(EXERCISE DETAILS): Retype exactly the lines from the first one through the line with "lab, 'grass blade')", including both ends; skip any pictures.

(DATA LINES):
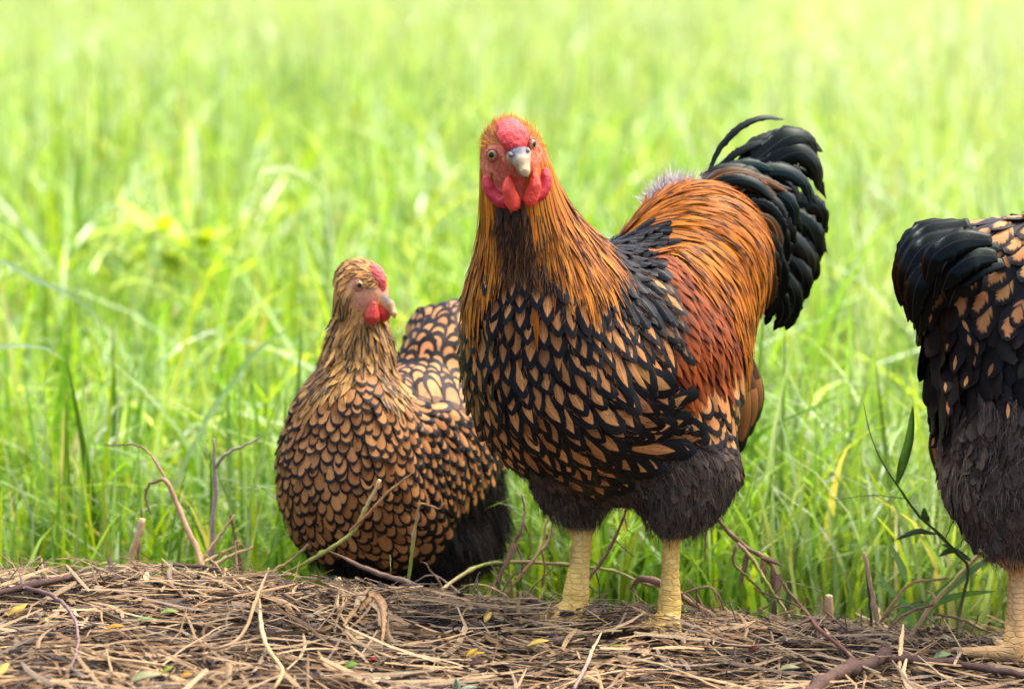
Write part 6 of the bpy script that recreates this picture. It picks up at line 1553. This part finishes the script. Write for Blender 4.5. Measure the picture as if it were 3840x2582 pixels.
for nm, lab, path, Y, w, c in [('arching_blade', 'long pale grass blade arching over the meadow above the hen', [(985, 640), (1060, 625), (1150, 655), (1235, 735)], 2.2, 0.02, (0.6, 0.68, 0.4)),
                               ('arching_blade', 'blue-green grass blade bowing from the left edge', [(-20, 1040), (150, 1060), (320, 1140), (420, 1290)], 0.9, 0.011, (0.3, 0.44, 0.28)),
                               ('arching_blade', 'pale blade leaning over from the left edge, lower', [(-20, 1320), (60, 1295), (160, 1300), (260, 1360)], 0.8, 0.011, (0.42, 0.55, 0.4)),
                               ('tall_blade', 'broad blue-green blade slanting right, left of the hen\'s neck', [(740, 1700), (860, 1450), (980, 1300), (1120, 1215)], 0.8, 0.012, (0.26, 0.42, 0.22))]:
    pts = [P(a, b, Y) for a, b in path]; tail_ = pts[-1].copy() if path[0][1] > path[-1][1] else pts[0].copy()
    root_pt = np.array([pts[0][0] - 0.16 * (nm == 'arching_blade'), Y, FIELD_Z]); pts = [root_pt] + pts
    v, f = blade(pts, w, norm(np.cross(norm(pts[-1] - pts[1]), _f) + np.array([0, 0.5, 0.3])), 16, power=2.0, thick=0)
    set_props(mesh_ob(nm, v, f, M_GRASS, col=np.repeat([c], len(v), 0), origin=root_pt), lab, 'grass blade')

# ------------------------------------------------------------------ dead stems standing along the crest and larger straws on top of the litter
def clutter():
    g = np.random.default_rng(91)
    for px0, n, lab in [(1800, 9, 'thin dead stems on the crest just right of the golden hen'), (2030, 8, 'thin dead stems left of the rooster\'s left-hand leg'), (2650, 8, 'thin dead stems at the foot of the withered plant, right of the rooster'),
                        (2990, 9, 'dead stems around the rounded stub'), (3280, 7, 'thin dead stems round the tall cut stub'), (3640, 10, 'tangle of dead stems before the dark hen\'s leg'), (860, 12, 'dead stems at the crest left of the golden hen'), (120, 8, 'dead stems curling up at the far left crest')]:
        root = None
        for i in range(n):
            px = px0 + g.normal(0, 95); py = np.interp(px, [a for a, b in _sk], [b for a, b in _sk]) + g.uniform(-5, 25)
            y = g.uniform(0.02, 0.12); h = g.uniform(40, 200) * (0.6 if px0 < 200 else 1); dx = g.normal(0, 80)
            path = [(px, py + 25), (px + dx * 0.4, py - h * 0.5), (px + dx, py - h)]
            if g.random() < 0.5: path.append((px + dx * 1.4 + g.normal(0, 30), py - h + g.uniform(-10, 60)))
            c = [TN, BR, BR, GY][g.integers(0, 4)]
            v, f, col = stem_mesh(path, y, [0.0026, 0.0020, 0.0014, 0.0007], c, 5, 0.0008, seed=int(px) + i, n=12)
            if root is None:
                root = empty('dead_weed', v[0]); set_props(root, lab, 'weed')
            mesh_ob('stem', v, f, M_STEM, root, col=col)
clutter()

(TASK ANSWER):
Write part 6 of the bpy script that recreates this picture. It picks up at line 1553. This part finishes the script. Write for Blender 4.5. Measure the picture as if it were 3840x2582 pixels.
for nm, lab, path, Y, w, c in [('arching_blade', 'long pale grass blade arching over the meadow above the hen', [(985, 640), (1060, 625), (1150, 655), (1235, 735)], 2.2, 0.02, (0.6, 0.68, 0.4)),
                               ('arching_blade', 'blue-green grass blade bowing from the left edge', [(-20, 1040), (150, 1060), (320, 1140), (420, 1290)], 0.9, 0.011, (0.3, 0.44, 0.28)),
                               ('arching_blade', 'pale blade leaning over from the left edge, lower', [(-20, 1320), (60, 1295), (160, 1300), (260, 1360)], 0.8, 0.011, (0.42, 0.55, 0.4)),
                               ('tall_blade', 'broad blue-green blade slanting right, left of the hen\'s neck', [(740, 1700), (860, 1450), (980, 1300), (1120, 1215)], 0.8, 0.012, (0.26, 0.42, 0.22))]:
    pts = [P(a, b, Y) for a, b in path]; tail_ = pts[-1].copy() if path[0][1] > path[-1][1] else pts[0].copy()
    root_pt = np.array([pts[0][0] - 0.16 * (nm == 'arching_blade'), Y, FIELD_Z]); pts = [root_pt] + pts
    v, f = blade(pts, w, norm(np.cross(norm(pts[-1] - pts[1]), _f) + np.array([0, 0.5, 0.3])), 16, power=2.0, thick=0)
    set_props(mesh_ob(nm, v, f, M_GRASS, col=np.repeat([c], len(v), 0), origin=root_pt), lab, 'grass blade')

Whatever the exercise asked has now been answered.